Hello,
last week I announced that, within the R&D division of STMicroelectronics I belong to, my team decided to work about a CIL back-end for gcc (see http://gcc.gnu.org/ml/gcc/2006-06/msg00420.html). After receiving positive feedback and interest about such a back-end, I thought it's a good idea to start right now sharing the code and setting up a collaborative development environment. My preferred way to work is to open a development branch in gcc and to make it the official place for the development of the back-end. As far as I know, this can't be done until the CIL back-end is approved for a possible inclusion in gcc. In the meantime, I opened a project in a public repository; this is meant to be temporary, I will dismantle it for a gcc development branch.

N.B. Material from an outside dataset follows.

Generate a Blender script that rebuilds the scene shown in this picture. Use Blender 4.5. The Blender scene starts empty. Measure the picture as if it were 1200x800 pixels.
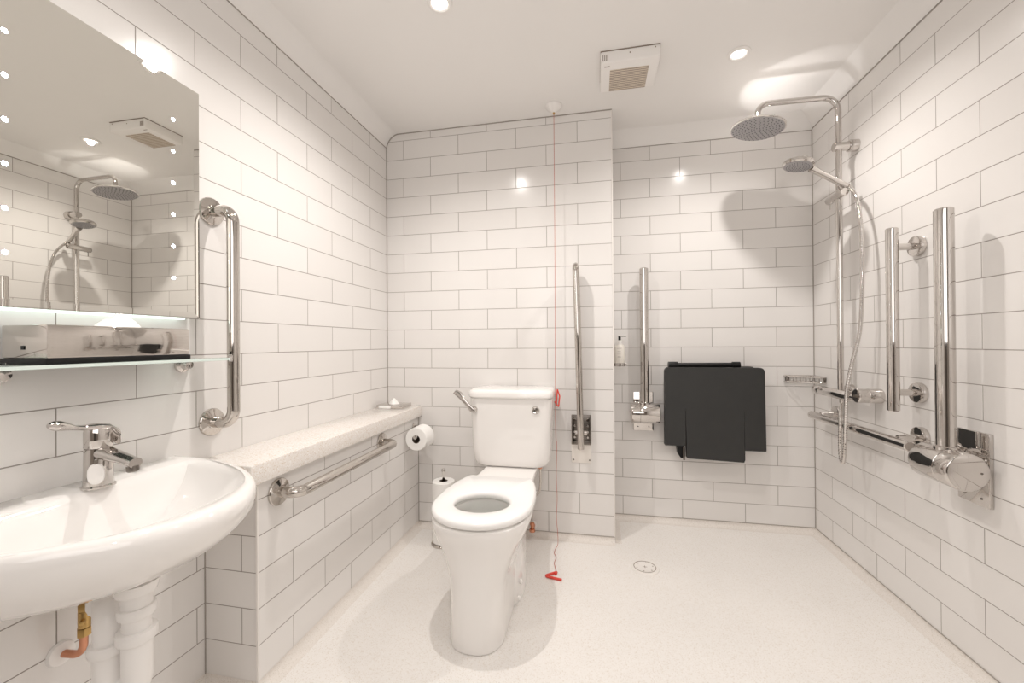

By the way, is there any news about the status of the CIL issue?
I'm sorry to bother the list readers about this, but whom could I directly ask?

Here is a link to the public project I've just mentioned:
https://gna.org/projects/cil4gcc
The subversion repository contains the current status of the code written by the team in STMicroelectronics. If it is useful, I can add a patch file for gcc 4.2 snapshot of 20060422 to the project files. The code is still at prototypal stage. Nevertheless, all features of ANSI C and C99 are supported. You're invited to try it; just check out the source code and launch cil32-crosstool.sh script in a newly created directory. The script configures gcc as a CIL cross-compiler and it builds it. Beware that the back-end comes with no C library (at least not yet)... you can check the assembler emitted for test C programs, but don't yet expect to compile and link programs that use it!

Finally, I will attend the developers' summit next week in Ottawa.
I hope it's also going to be a very good occasion to talk "live" about the back-end.